Complexity and learning curve
Arnak is the easier teach, full stop. It sits at a true medium weight with a clean rulebook, and it's earned a reputation as one of the best on-ramps going for players who want a meaty decision space without a two-hour rules lecture. The first turn feels a little thin since you've only got two explorers, but the game opens up fast from there. Newer hobbyists can follow it, and experienced players still respect it.
Dune: Imperium is a step up at medium-heavy, and the first game is chewier because you're learning two systems at once and waiting for them to click into place. That said, it's kinder than its weight suggests. The card design is clean, there's a companion app, and multiple real paths to victory (military, factions, economy, or those Intrigue cards) mean new players can pick a lane instead of drowning in options. If your group already plays medium-weight games happily, neither of these will scare anyone. If you're teaching newer folks, Arnak is the gentler door.
Replayability and table presence
Player count matters more here than most comparisons admit. Dune: Imperium genuinely sings at four, where every spot is contested and someone's always blocking you. Solo and two-player are fine, just noticeably less mean, and the game loses some of its cutthroat spark. Arnak flips that. Its solo mode is genuinely good, and it's a favorite for couples and small groups, so if your usual table is two people on a weeknight, Arnak does its best work exactly where Dune does its worst.
On staying power, each has a wrinkle worth knowing. Arnak's research track can start to feel like the one obviously strong plan once you've cracked it, which dulls the puzzle a little over many plays, and late rounds balloon to ten-plus actions each, so things can drag if someone at your table is prone to analysis paralysis. Dune's Intrigue cards can swing a tight game out of nowhere, which stings when everyone was neck and neck, and the big empty desert in the middle of the board is mostly decoration. Neither flaw is a dealbreaker. Dune's multiple victory paths give it real long-haul variety, and Arnak's charm keeps pulling it back off the shelf anyway.

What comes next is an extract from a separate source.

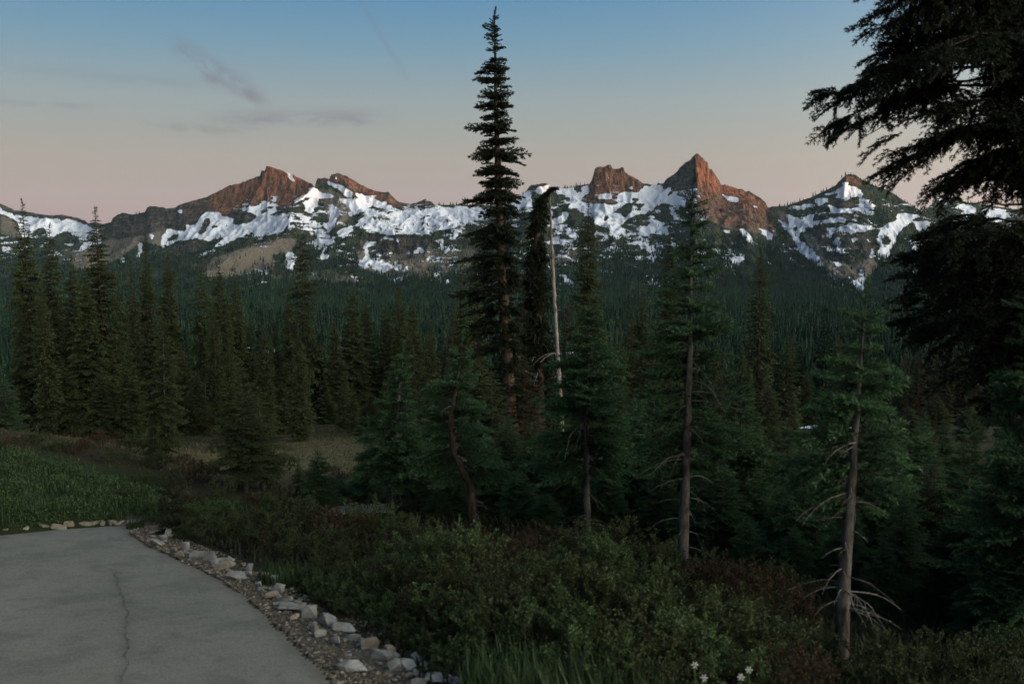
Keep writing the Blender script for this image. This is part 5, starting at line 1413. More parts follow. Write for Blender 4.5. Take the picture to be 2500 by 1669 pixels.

Honestly, you can't buy wrong here, so buy for your table. If you mostly play with a partner or a small easygoing group, or you want a strong solo mode, get Lost Ruins of Arnak. It gives you a heavy-game brain workout without the heavy-game rulebook, and it's flat-out gorgeous. If you regularly seat four players who like tension, blocking, and a bit of scheming with their engine-building, get Dune: Imperium, because that cutthroat energy is exactly what Arnak politely declines to offer. And if your group swings both ways, I'd start with Arnak for the easier teach and let Dune be the upgrade once everyone's hooked.
Same brilliant engine, two temperatures: Arnak is the cozy race for couples and small groups, Dune: Imperium is the tense knife fight that wants a full table of four.